Telah menceritakan kepada kami Abdullah bin Maslamah Al Qa'nabi, dari Malik dari Sa'd bin Ishaq bin Ka'bin bin 'Ajrah dari bibinya yaitu Zainab binti Ka'bin bin 'Ajrah bahwa Al Furai'ah binti Malik bin Sinan yang merupakan saudari Abu Sa'id Al Kudri telah mengabarkan kepadanya bahwa ia datang kepada Rasulullah shallallahu 'alaihi wasallam meminta izin kepada beliau untuk kembali kepada keluarganya di antara Bani Khudrah, karena suaminya keluar mencari beberapa budaknya yang melarikan diri hingga setelah mereka berada di Tharaf Al Qadum ia bertemu dengan mereka lalu mereka membunuhnya. Aku meminta izin kepada Rasulullah shallallahu ‘alaihi wasallam untuk kembali kepada keluargaku, karena ia tidak meninggalkanku ada dalam tempat tinggal yang ia miliki dan tidak memberikan nafkah. Ia berkata; kemudian aku keluar hingga setelah sampai di sebuah ruangan atau di masjid, beliau memanggilku dan memerintahkan agar aku datang.

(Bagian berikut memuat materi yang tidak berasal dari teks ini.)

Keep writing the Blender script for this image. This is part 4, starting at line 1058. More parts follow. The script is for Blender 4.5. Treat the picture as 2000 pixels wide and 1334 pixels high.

Kemudian aku beliau berkata: “Apa yang engkau katakan?” kemudian aku kembali menyebutkan kisah yang telah saya sebutkan, mengenai keadaan suamiku. Ia berkata; lalu beliau berkata: "Tinggallah di rumahmu hingga selesai masa 'iddahmu." Ia berkata; kemudian aku ber'iddah di tempat tersebut selama empat puluh bulan sepuluh hari. Ia berkata; kemudian tatkala Utsman mengirimkan surat kepadaku, ia bertanya mengenai hal tersebut, lalu aku kabarkan kepadanya, lalu ia mengikutinya dan memberikan keputusan dengannya.
Hadis tersebut terdapat dalam Sunan Abi Dawud nomor 2300 serta pada periwayatan lain dalam Muwaththo’ Malik nomor 1250, Jami’ At-Tirmidzi nomor 1204, Sunan An-Nasa’i nomor 3528 dan 3530, Sunan Ibn Majah nomor 2031 yang seluruhnya memiliki derajat hadis shahih.